If the measure qualifies for the ballot, the anti-abortion-rights coalition is planning to send volunteers to knock on doors, run ads targeting specific districts, activate networks of churches and mobilize volunteers who worked on previous ballot initiative campaigns to further restrict abortion access.

As they think about what message they want to deploy in that campaign, conservatives acknowledge that most Michiganders don’t want to see the 1931 abortion ban to take effect. But the groups argue that most do want to see some restrictions, and are working to brand the proposal as a “radical” and “anything goes” amendment.
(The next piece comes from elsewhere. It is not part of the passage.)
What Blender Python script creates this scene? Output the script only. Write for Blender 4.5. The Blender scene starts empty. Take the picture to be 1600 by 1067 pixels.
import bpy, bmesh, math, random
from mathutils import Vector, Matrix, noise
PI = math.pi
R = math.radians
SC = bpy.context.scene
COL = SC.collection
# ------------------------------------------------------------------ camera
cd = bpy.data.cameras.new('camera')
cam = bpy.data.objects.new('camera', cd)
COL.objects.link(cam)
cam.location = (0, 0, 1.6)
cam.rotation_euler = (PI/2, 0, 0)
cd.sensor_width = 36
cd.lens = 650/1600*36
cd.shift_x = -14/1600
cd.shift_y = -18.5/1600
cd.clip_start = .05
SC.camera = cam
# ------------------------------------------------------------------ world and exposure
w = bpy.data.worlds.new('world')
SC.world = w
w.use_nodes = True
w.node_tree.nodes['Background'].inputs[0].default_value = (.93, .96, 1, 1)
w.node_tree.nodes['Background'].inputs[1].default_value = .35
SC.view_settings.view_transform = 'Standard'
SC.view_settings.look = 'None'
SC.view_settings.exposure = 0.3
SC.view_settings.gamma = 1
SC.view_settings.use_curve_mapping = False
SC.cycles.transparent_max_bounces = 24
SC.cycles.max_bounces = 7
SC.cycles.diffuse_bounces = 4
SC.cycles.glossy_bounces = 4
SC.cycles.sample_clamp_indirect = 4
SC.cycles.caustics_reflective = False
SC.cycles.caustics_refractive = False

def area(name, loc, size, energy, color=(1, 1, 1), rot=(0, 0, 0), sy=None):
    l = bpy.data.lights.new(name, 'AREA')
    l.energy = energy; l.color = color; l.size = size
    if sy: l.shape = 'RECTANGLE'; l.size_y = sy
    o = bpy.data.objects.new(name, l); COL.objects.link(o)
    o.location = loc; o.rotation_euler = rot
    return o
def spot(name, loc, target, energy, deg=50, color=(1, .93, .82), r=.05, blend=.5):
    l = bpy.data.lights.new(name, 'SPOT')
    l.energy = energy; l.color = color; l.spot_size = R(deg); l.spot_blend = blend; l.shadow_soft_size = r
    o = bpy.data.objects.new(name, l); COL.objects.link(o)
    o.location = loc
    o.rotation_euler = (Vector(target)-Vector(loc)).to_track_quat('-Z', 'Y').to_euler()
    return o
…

“Even if you’re someone who is pro-choice, you should see this as a bridge too far,” said Christen Pollo, the spokesperson for Citizens to Support Michigan Women and Children and executive director of the group Protect Life Michigan. “Michiganders don’t believe there should be an unrestricted, unregulated right to an abortion. So I have hope that voters will reject this once they know what it entails.”

Though they expect a fight going into the fall vote, ballot campaign volunteers like Detroit resident and nurse Beth Kim say they’re more concerned now about voter apathy than the actions of anti-abortion-rights advocates.

“I don't think a lot of people are aware of the 1931 law,” she said. “They just assume that abortion is going to stay legal in Michigan because it currently is.”

While hopeful about its success, the Michiganders pushing the ballot campaign are frustrated that the effort is needed in the first place and that neither federal nor state leaders acted during the last 50 years to shore up the protections earlier.

Whitmer, who has made abortion rights a central plank in her campaign, said it’s “maddening” that so many in her state and in Washington D.C. have long taken this right for granted.

“There are consequences to assuming [abortion rights] would always be there and not taking additional steps to enshrine them into the law, and there are consequences to predecessors of mine who didn't wipe our 1931 law off the books,” she said. “I don't know why they didn't do it. But that's what we revert to — a law that's 90 years old. So there’s a lot of blame to go around.”